Governo Provisório e Soviete de Petrogrado chegaram a um acordo para a conformação de um novo governo de coalizão no dia 22 de abril. Seis ministros de forças socialistas entraram neste novo governo, eram dois mencheviques, dois socialistas-revolucionários e dois populistas. Os bolcheviques recusaram a participar do governo, e foram seguidos apenas pelo presidente do Comitê Executivo dos Sovietes, Nilolay Chkheidze, que se recusou a aceitar um cargo de ministro.

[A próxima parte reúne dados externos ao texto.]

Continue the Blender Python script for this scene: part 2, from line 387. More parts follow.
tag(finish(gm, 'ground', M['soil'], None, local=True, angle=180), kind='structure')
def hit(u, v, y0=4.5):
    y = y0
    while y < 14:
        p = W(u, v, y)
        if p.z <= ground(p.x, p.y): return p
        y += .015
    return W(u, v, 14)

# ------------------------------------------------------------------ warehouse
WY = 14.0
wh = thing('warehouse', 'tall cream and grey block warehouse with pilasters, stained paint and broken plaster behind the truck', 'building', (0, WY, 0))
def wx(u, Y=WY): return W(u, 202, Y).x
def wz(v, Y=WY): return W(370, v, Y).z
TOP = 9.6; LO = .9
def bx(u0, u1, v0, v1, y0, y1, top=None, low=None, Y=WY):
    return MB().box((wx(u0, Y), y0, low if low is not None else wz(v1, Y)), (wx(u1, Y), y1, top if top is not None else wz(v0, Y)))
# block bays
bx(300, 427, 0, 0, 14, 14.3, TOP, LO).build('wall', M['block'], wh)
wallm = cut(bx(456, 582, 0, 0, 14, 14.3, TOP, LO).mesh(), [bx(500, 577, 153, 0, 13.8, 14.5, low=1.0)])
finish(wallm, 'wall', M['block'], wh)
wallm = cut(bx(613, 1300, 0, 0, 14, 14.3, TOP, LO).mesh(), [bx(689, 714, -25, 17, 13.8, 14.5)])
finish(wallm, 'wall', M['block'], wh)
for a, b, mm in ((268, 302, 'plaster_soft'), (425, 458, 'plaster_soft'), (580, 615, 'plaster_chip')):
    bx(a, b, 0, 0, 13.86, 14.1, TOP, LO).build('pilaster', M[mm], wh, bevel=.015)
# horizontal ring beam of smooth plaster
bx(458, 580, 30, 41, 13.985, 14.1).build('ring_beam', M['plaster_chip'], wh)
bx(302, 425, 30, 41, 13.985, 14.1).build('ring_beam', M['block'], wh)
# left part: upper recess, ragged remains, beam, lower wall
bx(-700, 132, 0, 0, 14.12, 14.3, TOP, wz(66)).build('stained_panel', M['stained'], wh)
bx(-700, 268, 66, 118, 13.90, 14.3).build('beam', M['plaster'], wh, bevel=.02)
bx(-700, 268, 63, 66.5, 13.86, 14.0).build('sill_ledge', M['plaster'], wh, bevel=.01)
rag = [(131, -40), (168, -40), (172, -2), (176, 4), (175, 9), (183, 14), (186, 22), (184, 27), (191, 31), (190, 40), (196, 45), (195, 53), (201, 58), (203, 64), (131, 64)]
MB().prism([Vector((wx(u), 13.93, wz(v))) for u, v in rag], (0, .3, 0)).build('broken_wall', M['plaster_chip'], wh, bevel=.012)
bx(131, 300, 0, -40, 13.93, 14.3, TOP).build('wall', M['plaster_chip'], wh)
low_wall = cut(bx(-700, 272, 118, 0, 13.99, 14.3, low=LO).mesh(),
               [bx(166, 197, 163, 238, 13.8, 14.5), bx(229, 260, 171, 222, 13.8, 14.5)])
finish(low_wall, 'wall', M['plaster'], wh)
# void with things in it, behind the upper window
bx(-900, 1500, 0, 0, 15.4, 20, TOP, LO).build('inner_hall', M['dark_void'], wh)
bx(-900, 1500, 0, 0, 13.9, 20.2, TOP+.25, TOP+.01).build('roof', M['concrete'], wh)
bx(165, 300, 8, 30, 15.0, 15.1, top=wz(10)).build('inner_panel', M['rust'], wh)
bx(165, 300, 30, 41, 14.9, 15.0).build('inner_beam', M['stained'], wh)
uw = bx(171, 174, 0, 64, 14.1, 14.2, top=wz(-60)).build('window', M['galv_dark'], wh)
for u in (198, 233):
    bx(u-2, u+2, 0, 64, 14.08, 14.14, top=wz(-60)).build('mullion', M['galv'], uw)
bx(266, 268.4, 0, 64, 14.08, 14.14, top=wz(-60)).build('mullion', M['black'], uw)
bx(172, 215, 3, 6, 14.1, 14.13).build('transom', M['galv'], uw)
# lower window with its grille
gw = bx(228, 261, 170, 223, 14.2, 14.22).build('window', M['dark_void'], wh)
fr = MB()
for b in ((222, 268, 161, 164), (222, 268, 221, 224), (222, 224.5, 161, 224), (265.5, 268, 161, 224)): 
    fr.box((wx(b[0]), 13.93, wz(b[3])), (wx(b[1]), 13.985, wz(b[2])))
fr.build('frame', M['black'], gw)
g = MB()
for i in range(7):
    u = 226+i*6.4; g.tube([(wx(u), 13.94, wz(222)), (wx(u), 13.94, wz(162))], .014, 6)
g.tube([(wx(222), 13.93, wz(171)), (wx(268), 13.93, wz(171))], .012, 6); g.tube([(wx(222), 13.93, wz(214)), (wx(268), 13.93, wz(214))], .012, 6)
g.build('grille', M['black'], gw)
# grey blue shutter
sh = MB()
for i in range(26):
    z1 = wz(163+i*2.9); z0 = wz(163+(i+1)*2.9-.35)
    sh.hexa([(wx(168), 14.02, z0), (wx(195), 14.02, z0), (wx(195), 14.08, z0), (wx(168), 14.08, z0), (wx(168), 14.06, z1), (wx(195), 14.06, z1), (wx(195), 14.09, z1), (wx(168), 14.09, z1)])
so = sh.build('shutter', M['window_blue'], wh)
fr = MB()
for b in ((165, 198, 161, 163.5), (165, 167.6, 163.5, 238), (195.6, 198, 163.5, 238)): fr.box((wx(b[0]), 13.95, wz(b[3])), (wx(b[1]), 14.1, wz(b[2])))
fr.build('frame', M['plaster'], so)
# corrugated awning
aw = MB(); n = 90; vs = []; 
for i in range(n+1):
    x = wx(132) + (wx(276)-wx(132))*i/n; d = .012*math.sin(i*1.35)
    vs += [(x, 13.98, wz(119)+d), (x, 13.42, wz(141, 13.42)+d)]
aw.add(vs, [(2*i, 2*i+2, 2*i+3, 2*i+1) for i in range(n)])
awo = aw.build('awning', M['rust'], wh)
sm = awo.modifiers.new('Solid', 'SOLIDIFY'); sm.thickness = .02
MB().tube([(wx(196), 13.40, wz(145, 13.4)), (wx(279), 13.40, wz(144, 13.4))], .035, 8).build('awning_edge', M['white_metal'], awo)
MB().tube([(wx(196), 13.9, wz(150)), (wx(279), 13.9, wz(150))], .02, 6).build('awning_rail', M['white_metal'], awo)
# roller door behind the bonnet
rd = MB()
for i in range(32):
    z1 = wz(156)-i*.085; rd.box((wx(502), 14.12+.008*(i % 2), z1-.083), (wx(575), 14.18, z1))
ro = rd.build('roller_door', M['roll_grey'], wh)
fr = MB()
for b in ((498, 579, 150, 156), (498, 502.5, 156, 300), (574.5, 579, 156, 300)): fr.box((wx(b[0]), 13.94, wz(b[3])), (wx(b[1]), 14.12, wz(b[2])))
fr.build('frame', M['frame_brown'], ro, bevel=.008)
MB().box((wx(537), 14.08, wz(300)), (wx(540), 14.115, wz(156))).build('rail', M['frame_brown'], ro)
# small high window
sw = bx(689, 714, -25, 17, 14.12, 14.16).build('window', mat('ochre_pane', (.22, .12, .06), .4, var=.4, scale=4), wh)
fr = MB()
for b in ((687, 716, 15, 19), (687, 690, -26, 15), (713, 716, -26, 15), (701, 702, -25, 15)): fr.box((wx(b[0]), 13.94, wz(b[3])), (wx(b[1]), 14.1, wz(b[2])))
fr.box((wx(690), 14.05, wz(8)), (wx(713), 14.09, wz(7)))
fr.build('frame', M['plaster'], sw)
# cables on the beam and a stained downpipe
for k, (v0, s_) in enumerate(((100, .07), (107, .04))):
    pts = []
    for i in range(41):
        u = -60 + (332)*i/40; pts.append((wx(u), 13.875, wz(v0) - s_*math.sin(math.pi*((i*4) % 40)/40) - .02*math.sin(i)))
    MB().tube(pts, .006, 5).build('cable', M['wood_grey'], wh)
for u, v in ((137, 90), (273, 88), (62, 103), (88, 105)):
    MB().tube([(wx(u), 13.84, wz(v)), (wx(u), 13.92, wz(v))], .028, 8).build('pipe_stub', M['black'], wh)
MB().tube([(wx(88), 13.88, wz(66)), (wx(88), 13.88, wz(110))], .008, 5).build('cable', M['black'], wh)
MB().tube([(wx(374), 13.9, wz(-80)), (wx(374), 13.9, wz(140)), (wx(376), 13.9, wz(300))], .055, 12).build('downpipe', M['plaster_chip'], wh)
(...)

Este novo Governo que se formava buscava por parte dos mencheviques e socialistas revolucionários desenvolver o capitalismo dentro da Rússia, assim como uma democracia burguesa, garantindo alguns direitos e avanços para a classe trabalhadora. Por parte dos Cadetes e dos grandes capitalistas russos, esse governo com forças socialistas era um mal necessário, mas que seria momentâneo, para impedir o fortalecimento dos sovietes.
Os bolcheviques por sua vez, resolveram apostar nos sovietes, pois viam nestes o germe para um outro tipo de Estado. Criado a partir de baixo. Lênin conseguiu enxergar que as tarefas democráticas da Revolução Russa, como as liberdades democráticas, reforma agrária, fim da guerra, somente poderiam ser feitas por meio das ações da classe trabalhadora e seus aliados, como os camponeses. A burguesia russa não poderia cumprir esta tarefa, e nem queria fazê-la.
Os dias de Abril foram fundamentais para que estas conclusões de Lênin tivessem sua primeira prova na história. Naqueles rápidos e ao mesmo tempo demorados dias, os mencheviques mantiveram maioria dos sovietes operários, mas alguns trabalhadores já olhavam com desconfiança para suas lideranças.
Os dias de Abril abriram as portas para os acontecimentos que viriam nos meses seguintes. Abril marcou aquele encontro do sujeito com a história, da teoria, com a prática, que viria a ser consumado alguns meses depois em Outubro.
As Teses de Lênin se enfrentaram com a Velha Guarda Bolchevique e com a nomenclatura do partido, e saiu vitoriosa porque encontrou na ação revolucionária das massas, nos comitês populares, nos sovietes, seu ponto de apoio.